Balls in the face of BDS
“In Between” debuted at the Toronto International Film Festival last September, winning the International Asian Film Premiere award. It then went to the San Sebastian Film Festival in Spain, scooping up four prizes. It received a standing ovation from a full auditorium at the Haifa festival, before winning the prize for best debut feature film as well as a special artistic award for the three lead actresses (Shaden Kanboura, Sana Jammelieh and Mouna Hawa). Hamoud also went to Zagreb with the film, collecting a few more awards along the way. The movie has already screened in Spain, where it is high up in the box office charts, and is due for commercial release in other European countries, as well as the U.S., Canada, South Korea and more.
Success aside, “In Between” also sheds light on the complications of politics and identity faced by many Palestinian citizens of Israel who are film-makers. For example, Hamoud put together a soundtrack featuring original music by artists from different countries in the region, whose names she could not publish and who couldn’t be credited in the movie. The movie also features music by DAM, a Palestinian hip hop group from Lod, who wrote a dance song specially for the film. “They were amazing collaborators and I love them so much,” Hamoud says.
Other artists who saw earlier versions of the movie wanted to collaborate, but ultimately felt that their reputation would be in danger if they worked on a film funded by Israeli government institutions.
One day, Hamoud met a musician in Ramallah who was especially enthusiastic when he heard the movie’s plot and watched some of the rushes. “So I told him, yalla, we’ve put ourselves on the line for this movie, put yourselves on the line and say, ‘We’ll be the first people to look at the complexity, at the Palestinians who are inside [Israel – h.m.].’ But in the end they refused, despite knowing that they were contradicting themselves. There’s no link between the synchronization among us and the separation that reality has created.

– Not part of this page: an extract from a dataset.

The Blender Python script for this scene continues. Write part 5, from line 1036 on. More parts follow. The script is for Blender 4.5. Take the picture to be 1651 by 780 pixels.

“Yes, the state is giving me money, because I deserve to make films from the money I fucking pay [in taxes]. I’m not ashamed, and I deserve even more. And still, I would have taken money from elsewhere in order to lift the cloud of a boycott, but there’s nowhere else. So I took from the state, and the film will be screened as an Israeli-French movie, despite it being mostly Arab-Palestinian.”
Bitter candy
When I sat down with Hamoud again recently, I expected to find her slightly more relaxed, her film having taken on a life of its own after years of hard work. “I thought we’d release the film and then breathe a bit, but the universe had other plans,” she sighs. And so, alongside efforts to promote the film — which will continue to tour the globe until mid-2018 — the young writer-director will also be focusing on her next projects: a crime-comedy television series, another series, a documentary movie, the second movie in the “In Between” trilogy (which will continue following the life of one of the characters), and an additional feature film. In the midst of all that she is trying to spend time with her dog, Asal (“Honey”), who has been feeling a little left out recently.
In addition, Hamoud will be trying to use the immense exposure she has gained and the connections she has created in the film and media worlds in order to advance a group of writers, creators, speakers and others from the Palestinian underground scene. “People in the Israeli cinema world have never worked with the Arab community. They don’t know what it is. Arabs don’t go to the movies much, because there aren’t cinemas in their communities, they watch Hollywood films at home and there are no local movies they want to see. Now all of a sudden they have a reason to go out, and we need to make use of this swell in order to bring other people into the industry.”
But the most important thing of all for Hamoud is her dream that her movie will open up a “new era of representation of women in Palestinian cinema, in which the woman is at the center and not behind the male character,” she says.
“In most Palestinian movies the political story dominates the plot, and so [women] are generally represented as victims. Even in my early movies [filmed when she was a student – h.m.] I told women’s stories via men’s heroics. The women I want to show are all around us but are invisible in the movies. Gender, activism and liberation from the patriarchy can be feminist, even if that word doesn’t necessarily define the women themselves.
“One way of telling this complex story of women, and the weighty issues that accompany it, was to wrap the whole tale in simple cinematic language, almost American. It’s also the women’s internal language in the film. They are burdened by the outside world, but they see themselves in the same image we are accustomed to seeing in the cinematic output of a liberated and vibrant society. The film’s producer, Shlomi Elkabetz, calls this “bitter candy” — something wrapped in flamboyance and beauty. You get into the film, and then get kicked in the stomach.”